In a sunny apartment on one of the upper floors, the Irish writer Joe
O'Neill lives with his wife and children. O'Neill has just published his
family memoir "Blood-Dark Track: A Family History" (Granta, 338 pages,
$27.95), which examines his family's ghosts, following the story of his two
grandfathers: Jim O'Neill, a West Cork IRA man, and Joseph Dakak, a Turkish
Christian hotel owner. Both men were imprisoned during World War II - Jim
O'Neill by the Irish Free State and Dakak by the British in Palestine.

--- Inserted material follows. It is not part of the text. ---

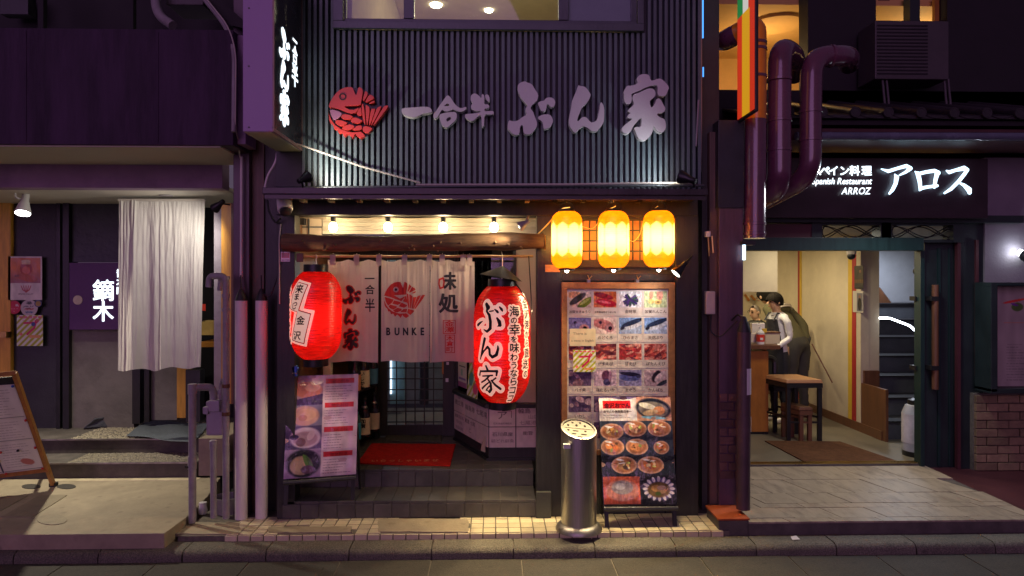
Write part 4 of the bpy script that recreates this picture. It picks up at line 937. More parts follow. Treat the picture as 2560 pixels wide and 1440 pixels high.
nink([('s', sg[(sg[:, [0, 2]].max(1) > 1114.5)])], m_inkb, 'printed_lettering', 1.5, .003, .7)
nink([stroke((1098, -699, 2.2), (1107, -695, 2.2), (1110, -704, 2), (1108, -718, 2), (1100, -721, 2), (1097, -710, 2), (1098, -699, 2))], m_inkr, 'printed_ring', 0, .003, .6)
nink(text('処', 1121, -734, 50, True), m_inkb, 'printed_lettering', 1.6, .003, .7)
for a, b, c, d, tx in ((1108, 1138, 801, 834, ('金澤',)), (1113, 1136, 838, 882, ('木倉町',))):
    nink([stroke((a, -c, .8), (b, -c, .8), (b, -d, .8), (a, -d, .8), (a, -c, .8))], m_inkr, 'printed_seal', 0, .003, .6)
    s = (d - c - 3) / len(tx[0]); nink(text(tx[0], (a + b) / 2, -c - 1, s, True, sx=(b - a - 4) / s), m_inkr, 'printed_seal', .25, .003, .5)

# ------------------------------------------------------------------ red lanterns
m_pap = paper('red lantern paper', .075, .5, c=(.72, .008, .005), fib=.85, fs=(2, 2, 22), leak=.13)
m_papw = paper('white lantern paper', .30, .35, c=(1, .74, .56), fib=.12, leak=.0)
m_papb = mat('lantern black ink', (.014, .008, .010), .8, var=.2)
m_papr = mat('lantern red ink', (.42, .02, .018), .8, var=.1, emit=(.5, .01, .005), es=.12)
def lantern_shape(px, py0, py1, wpx, Y):
    c = V(px, (py0 + py1) / 2, Y); hh = (Z(px, py0, Y) - Z(px, py1, Y)) / 2; rr = wpx / 2 * _w(px, Y)[0] / F
    def rad(z):
        t = min(1, abs(z) / hh); s = max(0, (t - .42) / .58); return rr * (1 - .42 * s ** 2.2 - .10 * s ** 8)
    return c, hh, rr, rad
def red_lantern(label, px, py0, py1, wpx, Y, rib, e0=15.):
    c, hh, rr, rad = lantern_shape(px, py0, py1, wpx, Y); t = thing('red_lantern', label, 'lantern', c, 'big red paper lanterns at the entrance')
    n = rib * 4; prof = []
    for i in range(n + 1):
        z = -hh + 2 * hh * i / n; prof.append((rad(z) + .0022 * (abs(math.sin(math.pi * i / 4)) - .5), z))
    MB().lathe(prof, c, 56, caps=False).build('paper_body', m_pap, t, smooth=True, nofix=True)
    for s, nm in ((1, 'top_ring'), (-1, 'bottom_ring')):
        r_ = rad(hh) * 1.02; a, b = s * (hh - .012), s * (hh + .050)
        MB().lathe([(r_, a), (r_ * .99, b), (r_ * .93, b), (r_ * .94, a)], c, 40, caps=False).build(nm, m_black, t, smooth=True)
    MB().tube([c + Vector((0, 0, hh + .02)), c + Vector((0, 0, hh + .085)), c + Vector((.006, 0, hh + .10)), c + Vector((0, 0, hh + .125))], .004, 6).build('hook', m_steel, t)
    lamp('SPOT', 'added_ground_spot', c - Vector((0, 0, hh + .04)), t, (1, .80, .50), e0, (.0, -.22, -1), .04, 150, .7)  # added spot for the ground, in place of an unseen overhead street lamp
    lamp('POINT', 'lantern_bulb', c + Vector((0, 0, -.02)), t, (1, .70, .45), 5, size=.04)
    return t, c, rr, rad
def wrap(c, rr, rad, a0):
    def f(u, v, d):
        th = a0 + u / rr; r_ = rad(v) + d; return Vector((c.x + r_ * math.sin(th), c.y - r_ * math.cos(th), c.z + v))
    return f
# right lantern
t, c, rr, rad = red_lantern('tall red paper lantern with metal hat and long white edged lettering, right of the curtain', 1255, 715, 1003, 141, -.22, 42)
f = wrap(c, rr, rad, 0); kx = 3.6; sc = _w(1255, -.22)[0] / F
def P2(x, y):                                             # zoomed photo position -> arc metres, height
    px, py = x / kx + 1170, y / kx + 640; q = max(-.985, min(.985, (px - 1255) * sc / rr)); return math.asin(q) * rr, -((py - 859) * sc)
def S2(*p): return stroke(*[(*P2(x, y), w_ / kx * sc) for x, y, w_ in p])
BIG = [S2((160, 425, 14), (180, 455, 20), (172, 480, 9)), S2((170, 485, 8), (196, 520, 12), (206, 575, 13), (205, 635, 13), (178, 663, 10), (152, 648, 5)), S2((100, 610, 13), (122, 588, 9), (140, 575, 3)), S2((262, 545, 8), (280, 575, 15), (286, 605, 14), (268, 615, 4)), S2((240, 470, 5), (262, 488, 11), (268, 496, 8)), S2((282, 450, 7), (300, 470, 11), (306, 482, 7)), S2((196, 488, 5), (228, 482, 6)),
       S2((158, 725, 12), (148, 775, 12), (134, 840, 9), (122, 905, 6)), S2((122, 895, 5), (150, 835, 7), (182, 795, 10), (198, 815, 10), (200, 860, 10), (222, 882, 12), (256, 862, 13), (270, 810, 10), (268, 785, 5)),
       S2((168, 962, 8), (182, 995, 10)), S2((122, 1010, 8), (114, 1048, 8)), S2((122, 1012, 8), (200, 1004, 9), (262, 1002, 10), (256, 1040, 7)), S2((140, 1052, 6), (222, 1040, 7)), S2((192, 1052, 7), (160, 1085, 7), (124, 1110, 7)), S2((182, 1075, 7), (204, 1110, 10), (202, 1165, 12), (178, 1192, 11), (162, 1176, 4)), S2((184, 1108, 6), (116, 1168, 8)), S2((190, 1135, 5), (150, 1180, 6)), S2((250, 1062, 7), (216, 1090, 6)), S2((212, 1085, 7), (245, 1125, 10), (288, 1158, 11))]
colA = []; y = 440
for ch, s in zip('海の幸を味わうならココ', (95, 62, 105, 62, 90, 72, 68, 70, 80, 78, 78)):
    u, v = P2(412 if s > 80 else 404, y); colA += text(ch, u, v, s * 1.03 / kx * sc, True, sx=1.02); y += s * .985
colB = []; y = 378
for ch, s in zip('金沢港から直送の', (100, 88, 92, 78, 78, 96, 96, 78)):
    u, v = P2(518 if y < 900 else 506, y); colB += text(ch, u, v, s * .95 / kx * sc, True, sx=.85); y += s * .995
mb = MB(); ink(mb, BIG, f, .0042, .0245, .0035); ink(mb, colA, f, .0036, .0135, .0035); ink(mb, colB, f, .0036, .0115, .0042); mb.build('white_border', m_papw, t, nofix=True)
mb = MB(); ink(mb, BIG, f, .003, .0005, .0062); ink(mb, colA, f, .0026, .0016, .0062); ink(mb, colB, f, .0026, .0012, .0068); mb.build('lettering', m_papb, t, nofix=True)
hat = thing('lantern_hat', 'dark conical metal rain hat hanging over the tall red lantern', 'rain hat', V(1256, 690, -.22))
MB(Matrix.Translation(V(1255, 681, -.22)) @ Matrix.Rotation(R(10), 4, 'Y')).lathe([(.155, -.038), (.157, -.040), (.012, .042), (.004, .046)], n=36, caps=False).build('cone', m_blackrub, hat, smooth=False)
MB().tube([V(1256, 702, -.22), V(1256, 640, -.18), V(1254, 630, -.10)], .0035, 6).build('hook_wire', m_steel, hat)
MB().tube(rounded([V(1278, 695, -.2), V(1310, 735, -.3), V(1326, 790, -.2), V(1330, 780, -.12), V(1322, 640, -.08)], .1), .0045, 6).build('flex', m_black, hat, smooth=True)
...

Blood-Dark Track is an examination of secrets and hidden truths, many
buried like bodies in a ditch. It also draws parallels between sectarian
violence in Ireland and Turkey.

In an interview at the hotel, O'Neill discussed his book, his family's long
Republican pedigree and the Irish-American problems with the peace process
in Northern Ireland.

"To study my grandfathers is to study what happens to the individual when
they are caught up in history," said the 37-year-old O'Neill.

"The challenge of a book like this is talking to people before they die. It
is amazing how fragile this history is. It disappears with the people."

In O'Neill's family history, there are many murky places. Jim O'Neill,
legend has it, was the gunman responsible for the 1936 IRA assassination of
Admiral Henry Somerville, an Irish Protestant and British naval veteran.
The murder of Somerville led to Eamon De Valera banning the IRA.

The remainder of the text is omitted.